3. National Lampoon’s Animal House (1978) — Though I’d call it a college movie more than a road trip movie, when you Google “road trip movies,” this Lampoon’s classic pops right up. Which is good enough for me, especially when you consider the immortal road trip the boys take in Flounder’s brother’s car (“Wait ’till Otis sees us!”). As such, the film is easily good enough to make this list, solely based on laughs alone, but when you throw into the mix Eric “Otter” Stratton’s 1959 Roman Red C1 Corvette, it jumps all the way up to number three.

2. Tommy Boy (1995) — If I were basing this list solely on how often I quote a movie, No. 1 would have to be this one (“Fat guy in little coat,” “That’s gonna leave a mark,” “He’s a big dumb animal, isn’t he folks?”).

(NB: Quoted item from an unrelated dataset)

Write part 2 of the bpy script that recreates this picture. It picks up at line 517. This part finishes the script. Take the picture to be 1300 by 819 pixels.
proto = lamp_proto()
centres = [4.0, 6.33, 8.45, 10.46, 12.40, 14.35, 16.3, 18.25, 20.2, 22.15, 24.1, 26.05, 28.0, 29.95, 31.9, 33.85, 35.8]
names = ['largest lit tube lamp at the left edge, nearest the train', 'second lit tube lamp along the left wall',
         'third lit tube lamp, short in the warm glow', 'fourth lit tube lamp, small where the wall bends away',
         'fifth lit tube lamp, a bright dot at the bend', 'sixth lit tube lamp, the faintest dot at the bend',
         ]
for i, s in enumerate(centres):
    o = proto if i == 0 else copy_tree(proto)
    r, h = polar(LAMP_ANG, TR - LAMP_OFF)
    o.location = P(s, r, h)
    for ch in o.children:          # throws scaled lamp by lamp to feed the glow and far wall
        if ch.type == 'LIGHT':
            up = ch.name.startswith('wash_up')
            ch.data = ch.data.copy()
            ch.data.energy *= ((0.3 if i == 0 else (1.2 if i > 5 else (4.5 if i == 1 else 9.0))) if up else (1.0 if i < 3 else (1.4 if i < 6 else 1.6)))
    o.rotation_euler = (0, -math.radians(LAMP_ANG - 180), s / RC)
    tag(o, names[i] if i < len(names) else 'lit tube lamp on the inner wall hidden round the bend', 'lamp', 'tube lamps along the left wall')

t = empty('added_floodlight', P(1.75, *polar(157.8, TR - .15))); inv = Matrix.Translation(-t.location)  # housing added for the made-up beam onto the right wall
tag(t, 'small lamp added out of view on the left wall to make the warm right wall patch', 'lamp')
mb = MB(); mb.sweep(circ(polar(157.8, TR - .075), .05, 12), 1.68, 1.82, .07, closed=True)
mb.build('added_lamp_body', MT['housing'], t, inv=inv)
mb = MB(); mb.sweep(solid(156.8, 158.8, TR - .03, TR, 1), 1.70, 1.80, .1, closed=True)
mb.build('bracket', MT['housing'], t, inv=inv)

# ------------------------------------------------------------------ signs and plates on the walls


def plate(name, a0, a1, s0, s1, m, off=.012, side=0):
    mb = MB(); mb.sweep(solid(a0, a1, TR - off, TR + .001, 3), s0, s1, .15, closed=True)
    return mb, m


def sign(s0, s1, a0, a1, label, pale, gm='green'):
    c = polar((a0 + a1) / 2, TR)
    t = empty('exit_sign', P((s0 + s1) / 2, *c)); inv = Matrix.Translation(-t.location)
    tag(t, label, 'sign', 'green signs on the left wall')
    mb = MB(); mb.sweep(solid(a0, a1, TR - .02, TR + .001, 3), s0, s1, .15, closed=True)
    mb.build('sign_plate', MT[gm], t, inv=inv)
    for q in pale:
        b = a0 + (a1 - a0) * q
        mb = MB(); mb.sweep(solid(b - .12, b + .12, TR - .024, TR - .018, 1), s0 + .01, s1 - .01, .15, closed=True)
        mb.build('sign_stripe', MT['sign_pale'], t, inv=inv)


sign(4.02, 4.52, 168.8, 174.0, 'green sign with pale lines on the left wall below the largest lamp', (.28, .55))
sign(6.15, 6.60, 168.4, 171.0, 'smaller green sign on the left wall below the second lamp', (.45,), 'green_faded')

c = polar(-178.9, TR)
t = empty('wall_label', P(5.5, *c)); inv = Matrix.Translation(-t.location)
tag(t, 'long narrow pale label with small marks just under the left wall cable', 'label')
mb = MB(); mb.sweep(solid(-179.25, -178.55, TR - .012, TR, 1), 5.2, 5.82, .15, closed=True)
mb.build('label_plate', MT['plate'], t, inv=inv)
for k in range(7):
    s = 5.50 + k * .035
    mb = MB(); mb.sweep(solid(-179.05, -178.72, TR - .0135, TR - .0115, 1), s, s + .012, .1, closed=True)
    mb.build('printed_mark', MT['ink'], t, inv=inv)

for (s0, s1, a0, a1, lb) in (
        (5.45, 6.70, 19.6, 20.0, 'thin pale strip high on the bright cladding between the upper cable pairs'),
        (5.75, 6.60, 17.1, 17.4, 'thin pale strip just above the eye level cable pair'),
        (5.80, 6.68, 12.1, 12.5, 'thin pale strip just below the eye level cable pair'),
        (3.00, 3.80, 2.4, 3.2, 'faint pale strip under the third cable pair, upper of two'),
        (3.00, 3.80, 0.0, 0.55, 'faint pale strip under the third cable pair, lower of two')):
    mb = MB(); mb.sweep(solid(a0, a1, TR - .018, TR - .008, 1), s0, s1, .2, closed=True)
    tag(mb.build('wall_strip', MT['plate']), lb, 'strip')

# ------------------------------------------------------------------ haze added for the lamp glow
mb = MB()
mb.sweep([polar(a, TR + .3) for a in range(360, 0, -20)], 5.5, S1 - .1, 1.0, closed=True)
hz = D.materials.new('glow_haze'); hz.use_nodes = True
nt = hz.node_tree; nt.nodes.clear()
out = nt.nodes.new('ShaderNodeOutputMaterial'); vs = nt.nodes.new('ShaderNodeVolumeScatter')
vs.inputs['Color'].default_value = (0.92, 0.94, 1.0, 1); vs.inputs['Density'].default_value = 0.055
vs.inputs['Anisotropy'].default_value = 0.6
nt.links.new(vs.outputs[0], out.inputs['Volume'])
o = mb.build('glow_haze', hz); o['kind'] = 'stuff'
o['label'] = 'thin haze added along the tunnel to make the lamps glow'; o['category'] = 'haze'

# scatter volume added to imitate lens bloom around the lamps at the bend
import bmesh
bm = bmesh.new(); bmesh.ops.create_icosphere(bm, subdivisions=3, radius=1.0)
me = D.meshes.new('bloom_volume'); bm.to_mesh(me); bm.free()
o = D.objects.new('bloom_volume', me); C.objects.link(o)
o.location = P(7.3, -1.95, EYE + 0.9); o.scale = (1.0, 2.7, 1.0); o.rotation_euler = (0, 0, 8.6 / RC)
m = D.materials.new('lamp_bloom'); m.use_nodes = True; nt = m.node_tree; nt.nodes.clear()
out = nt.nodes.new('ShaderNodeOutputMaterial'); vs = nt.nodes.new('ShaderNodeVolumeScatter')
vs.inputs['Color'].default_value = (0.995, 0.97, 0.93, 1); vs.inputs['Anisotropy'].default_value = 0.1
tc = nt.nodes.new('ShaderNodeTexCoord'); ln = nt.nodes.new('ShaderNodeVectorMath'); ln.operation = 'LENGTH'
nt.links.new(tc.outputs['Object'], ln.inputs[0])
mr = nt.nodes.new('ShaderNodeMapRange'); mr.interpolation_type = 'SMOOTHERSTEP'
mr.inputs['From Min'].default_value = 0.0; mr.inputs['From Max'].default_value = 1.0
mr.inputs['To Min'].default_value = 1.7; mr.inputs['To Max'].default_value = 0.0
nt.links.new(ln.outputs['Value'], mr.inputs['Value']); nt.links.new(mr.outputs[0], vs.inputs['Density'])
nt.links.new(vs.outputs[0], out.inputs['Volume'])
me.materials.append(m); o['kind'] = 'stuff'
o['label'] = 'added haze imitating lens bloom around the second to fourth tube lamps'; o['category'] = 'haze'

But the list is about impact as much as it is about laughs, and while Chris Farley and David Spade have certainly impacted the way I speak, No.1 on my list actually changed the way I view the world.

1. National Lampoon’s Vacation (1983): Chevy Chase and the Griswolds made a road trip comedy that was so darn funny, it miraculously spun all my terrible childhood road trip memories into positive ones. No longer would I see the annual family trip down to Arizona as torture, but instead, it became a quest, a “quest for fun.” One that didn’t need to stop in Arizona. That’s the power of a good road trip comedy.